The district court similarly erred in striking Becker’s summary judgment affidavit as a “sham affidavit” because it contradicted his First Report. Under the sham affidavit doctrine, a party cannot manufacture an issue of material fact on summary judgment using an affidavit that contradicts a prior deposition. E.g., Seigler, 30 F.4th at 477. But Becker’s affidavit was consistent with his deposition testimony. Indeed, the affidavit was cumulative: In his deposition, the Second Report, and his affidavit, Becker ruled out a non-covered cause of loss (the January 2017 storm first mentioned in his First Report) as a possible cause of the roof damage to the Property. Therefore, the sham affidavit doctrine does not apply in this instance. See id. (“An affidavit that supplements rather than contradicts prior deposition testimony falls outside the doctrine’s ambit.” (internal quotation marks omitted)).

Instead, as a practical matter, the fate of Becker’s affidavit rises and falls with that of the Second Report, as the two repeat the same conclusions. See Axon Pressure, 951 F.3d at 270–71 (applying the same four-factor test to both additional expert reports and expert affidavits produced in opposition to summary judgment). Thus, while it was error for the district court to strike Becker’s affidavit as a sham affidavit, on remand, the district court may properly weigh the admissibility of Becker’s affidavit using the same factors that apply to the Second Report. Id.

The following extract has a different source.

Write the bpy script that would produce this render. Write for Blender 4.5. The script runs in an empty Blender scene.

Because we vacate the district court’s evidentiary rulings striking Majestic’s belated expert disclosures and remand for further consideration of that evidence’s admissibility, we must also vacate the district court’s summary judgment order. And we note that more than the summary judgment record may change on remand. Pending Majestic’s appeal, this court spoke to Texas’s concurrent causation doctrine, which formed the legal basis for the district court’s summary judgment ruling. See Advanced Indicator & Mfg., Inc. v. Acadia Ins. Co., 50 F.4th 469, 476–77 (5th Cir. 2022). In Advanced Indicator, we held that “when covered and non-covered perils combine to create a loss, the insured is entitled to recover that portion of the damage caused solely by the covered peril.” Id. at 477 (quotation marks and citation omitted). The insured may carry its burden of proving its loss “by putting forth evidence demonstrating that the loss came solely from a covered cause or by putting forth evidence by which a jury may reasonably segregate covered and non-covered losses.” Id.

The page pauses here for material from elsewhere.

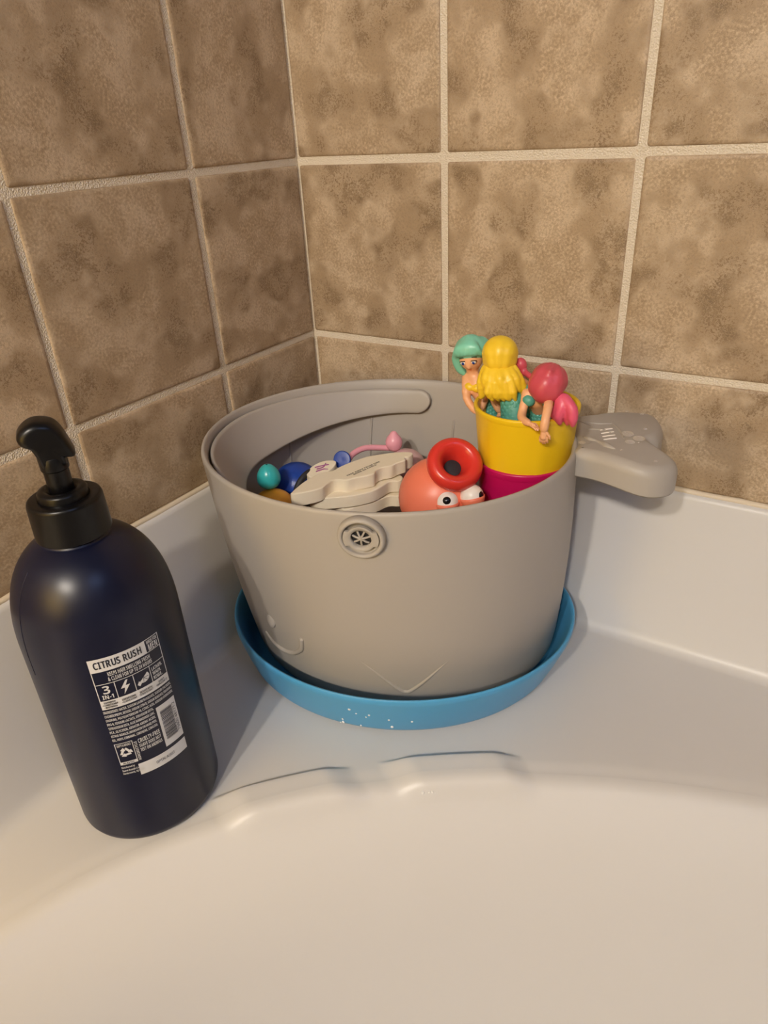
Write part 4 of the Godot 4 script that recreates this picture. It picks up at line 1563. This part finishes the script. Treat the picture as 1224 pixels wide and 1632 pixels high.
func build_drops() -> void:
	var named := ["largest of the three big water drops on the grey whale tail", "rightmost of the three big water drops on the grey whale tail", "smallest of the three big water drops on the grey whale tail", "flat water drop at the root of the grey whale tail"]
	var spots := [[2.155, 0.475, 0.030], [2.215, 0.505, 0.028], [2.19, 0.56, 0.022], [2.0, 0.645, 0.016], [2.02, 0.59, 0.008], [2.06, 0.12, 0.012], [2.13, 0.10, 0.012], [2.21, 0.37, 0.010], [2.225, 0.545, 0.007], [2.18, 0.66, 0.007], [2.33, 0.67, 0.009]]
	for k in spots.size():
		var d: Array = spots[k]
		drop(Vector3(d[0], 1.3 + tail_lift(d[0], d[1]), d[1]), d[2], 0.4, Vector3.UP, named[k] if k < 4 else "tiny bead of water scattered on the grey whale tail", "water drops on the whale tail" if k < 4 else "tiny beads of water on the whale tail")
	rng.seed = 9
	var ring0 := tray_ring(0.24, -0.006, 360)
	for k in 11:
		var i := 76 + int(rng.randf() * 26)
		var y := rng.randf_range(0.05, 0.24)
		var rr := tray_ring(y, -0.0052, 360)
		var n := (ring0[(i + 355) % 360] - ring0[(i + 5) % 360]).cross(Vector3.UP).normalized()
		if n.z < 0:
			n = -n
		drop(rr[i], rng.randf_range(0.004, 0.0075), 0.5, n, "tiny water drop clinging to the front of blue tray", "water drops on the blue tray", M.bead)
	for d in [[1.80, 1.72, -0.012], [1.84, 1.76, -0.03], [1.79, 1.76, -0.03]]:
		var a := atan2(d[1] - TUB.y, d[0] - TUB.x)
		var r := crest_r(a) - 0.06
		drop(Vector3(TUB.x + cos(a) * r, -0.022, TUB.y + sin(a) * r), 0.007, 0.4, Vector3(0.4, 0.8, 0.3), "tiny water drop on the rounded tub edge below the blue tray", "water drops on the tub edge", M.bead)

# ---------------------------------------------------------------- scene
const WARM := Color(1.0, 0.955, 0.895)
const WARM_ENERGY := 1.3
const AMBER := Color(1.0, 0.82, 0.42)
const AMBER_ENERGY := 0.065
const VANITY := Vector2(4.3, 10.0)
const VANITY_GAP := 2.2
const CUP := Vector3(1.722, 0, 0.635)

func _ready() -> void:
	var cam := Camera3D.new()
	cam.name = "camera"
	cam.fov = 72.763
	cam.near = 0.02
	cam.far = 20.0
	cam.transform = Transform3D(Basis(Vector3(0.84482, -0.0485994, -0.5328388), Vector3(-0.2240024, 0.8722646, -0.4347154), Vector3(0.4859033, 0.4866134, 0.7260202)), Vector3(2.84506, 2.61378, 3.55601) * S)
	add_child(cam)
	cam.current = true
	var env := Environment.new()
	env.background_mode = Environment.BG_COLOR
	env.background_color = Color(0.62, 0.74, 1.0)
	env.background_energy_multiplier = 7.5
	env.tonemap_mode = Environment.TONE_MAPPER_LINEAR
	env.tonemap_exposure = 1.22
	env.sdfgi_enabled = true
	env.ssao_enabled = true
	env.ssil_enabled = true
	var we := WorldEnvironment.new()
	we.name = "environment"
	we.environment = env
	add_child(we)
	rng.seed = 4
	materials()
	build_vanity_light()
	build_night_light()
	build_room()
	build_tub()
	build_tray()
	build_bucket()
	build_bottle()
	build_toys()
	build_teal_doll()
	build_yellow_doll()
	build_red_doll()
	build_drops()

Whether Advanced Indicator breathes life into Majestic’s sole causation theory it advances on appeal is a question, like the admissibility of Becker’s Second Report and affidavit, for the district court to consider anew, once the summary judgment record is properly settled.


Because the district court failed adequately to explain its pertinent evidentiary rulings, we vacate its orders striking Majestic’s expert’s Second Report and summary judgment affidavit. In turn, we vacate the court’s summary judgment based on those rulings, and we remand for further proceedings consistent with this opinion.




This opinion is not designated for publication. See 5TH CIR. R. 47.5.


Rule 26(e)(2) provides:

For an expert whose report must be disclosed under Rule 26(a)(2)(B), the party’s duty to supplement extends both to information included in the report and to information given during the expert’s deposition. Any additions or changes to this information must be disclosed by the time the party’s pretrial disclosures under Rule 26(a)(3) are due.




It is unclear under which rule the district court acted in this case because, while the district court did not enter a scheduling order, the parties agreed to a series of deadlines, including for expert disclosures. No matter; the same factors apply regardless. See Complaint of Bean, 841 F.3d at 372–74 (analyzing factors through lens of Rule 37); Geiserman v. MacDonald, 893 F.2d 787, 790–91 (5th Cir. 1990) (applying them in context of Rule 16 scheduling order deadlines).